**SHORT EXERCISE**
Reproduce all of the material word for word.

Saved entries
-*-
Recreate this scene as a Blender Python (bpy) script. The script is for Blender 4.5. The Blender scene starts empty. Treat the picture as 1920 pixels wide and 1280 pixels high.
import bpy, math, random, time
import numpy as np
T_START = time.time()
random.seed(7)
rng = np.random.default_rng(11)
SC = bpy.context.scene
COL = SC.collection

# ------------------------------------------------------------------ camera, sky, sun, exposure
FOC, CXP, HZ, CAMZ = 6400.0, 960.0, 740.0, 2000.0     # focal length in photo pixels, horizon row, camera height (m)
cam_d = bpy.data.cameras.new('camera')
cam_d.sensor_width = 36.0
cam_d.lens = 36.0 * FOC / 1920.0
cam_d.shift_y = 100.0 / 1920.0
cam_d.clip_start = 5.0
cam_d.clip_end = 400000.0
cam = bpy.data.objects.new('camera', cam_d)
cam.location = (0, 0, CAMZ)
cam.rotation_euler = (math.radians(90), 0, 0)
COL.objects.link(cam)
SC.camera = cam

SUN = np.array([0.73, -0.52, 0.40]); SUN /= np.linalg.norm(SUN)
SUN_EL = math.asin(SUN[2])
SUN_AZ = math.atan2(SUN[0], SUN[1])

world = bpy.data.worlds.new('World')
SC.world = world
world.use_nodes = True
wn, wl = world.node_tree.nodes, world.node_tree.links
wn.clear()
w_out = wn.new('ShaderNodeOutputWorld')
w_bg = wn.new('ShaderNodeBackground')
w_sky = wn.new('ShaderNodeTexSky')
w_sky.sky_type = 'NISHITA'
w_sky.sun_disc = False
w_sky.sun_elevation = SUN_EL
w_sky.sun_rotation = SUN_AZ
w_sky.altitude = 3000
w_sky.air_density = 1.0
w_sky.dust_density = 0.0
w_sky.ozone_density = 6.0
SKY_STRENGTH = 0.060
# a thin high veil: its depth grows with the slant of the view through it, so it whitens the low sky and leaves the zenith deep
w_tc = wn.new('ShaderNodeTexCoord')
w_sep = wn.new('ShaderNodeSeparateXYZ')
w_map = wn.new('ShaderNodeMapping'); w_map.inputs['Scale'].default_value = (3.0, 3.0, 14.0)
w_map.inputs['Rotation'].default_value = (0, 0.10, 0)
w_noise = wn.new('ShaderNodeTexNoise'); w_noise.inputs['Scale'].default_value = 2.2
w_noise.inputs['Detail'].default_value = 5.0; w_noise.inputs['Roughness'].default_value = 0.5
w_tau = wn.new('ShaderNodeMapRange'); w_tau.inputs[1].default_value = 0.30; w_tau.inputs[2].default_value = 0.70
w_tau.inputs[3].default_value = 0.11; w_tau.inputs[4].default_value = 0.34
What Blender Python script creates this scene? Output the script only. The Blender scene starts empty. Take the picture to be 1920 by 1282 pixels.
-*-
**REPLY**
Recreate this scene as a Blender Python (bpy) script. The script is for Blender 4.5. The Blender scene starts empty. Treat the picture as 1920 pixels wide and 1280 pixels high.
import bpy, math, random, time
import numpy as np
T_START = time.time()
random.seed(7)
rng = np.random.default_rng(11)
SC = bpy.context.scene
COL = SC.collection

# ------------------------------------------------------------------ camera, sky, sun, exposure
FOC, CXP, HZ, CAMZ = 6400.0, 960.0, 740.0, 2000.0     # focal length in photo pixels, horizon row, camera height (m)
cam_d = bpy.data.cameras.new('camera')
cam_d.sensor_width = 36.0
cam_d.lens = 36.0 * FOC / 1920.0
cam_d.shift_y = 100.0 / 1920.0
cam_d.clip_start = 5.0
cam_d.clip_end = 400000.0
cam = bpy.data.objects.new('camera', cam_d)
cam.location = (0, 0, CAMZ)
cam.rotation_euler = (math.radians(90), 0, 0)
COL.objects.link(cam)
SC.camera = cam

SUN = np.array([0.73, -0.52, 0.40]); SUN /= np.linalg.norm(SUN)
SUN_EL = math.asin(SUN[2])
SUN_AZ = math.atan2(SUN[0], SUN[1])

world = bpy.data.worlds.new('World')
SC.world = world
world.use_nodes = True
wn, wl = world.node_tree.nodes, world.node_tree.links
wn.clear()
w_out = wn.new('ShaderNodeOutputWorld')
w_bg = wn.new('ShaderNodeBackground')
w_sky = wn.new('ShaderNodeTexSky')
w_sky.sky_type = 'NISHITA'
w_sky.sun_disc = False
w_sky.sun_elevation = SUN_EL
w_sky.sun_rotation = SUN_AZ
w_sky.altitude = 3000
w_sky.air_density = 1.0
w_sky.dust_density = 0.0
w_sky.ozone_density = 6.0
SKY_STRENGTH = 0.060
# a thin high veil: its depth grows with the slant of the view through it, so it whitens the low sky and leaves the zenith deep
w_tc = wn.new('ShaderNodeTexCoord')
w_sep = wn.new('ShaderNodeSeparateXYZ')
w_map = wn.new('ShaderNodeMapping'); w_map.inputs['Scale'].default_value = (3.0, 3.0, 14.0)
w_map.inputs['Rotation'].default_value = (0, 0.10, 0)
w_noise = wn.new('ShaderNodeTexNoise'); w_noise.inputs['Scale'].default_value = 2.2
w_noise.inputs['Detail'].default_value = 5.0; w_noise.inputs['Roughness'].default_value = 0.5
w_tau = wn.new('ShaderNodeMapRange'); w_tau.inputs[1].default_value = 0.30; w_tau.inputs[2].default_value = 0.70
w_tau.inputs[3].default_value = 0.11; w_tau.inputs[4].default_value = 0.34
What Blender Python script creates this scene? Output the script only. The Blender scene starts empty. Take the picture to be 1920 by 1282 pixels.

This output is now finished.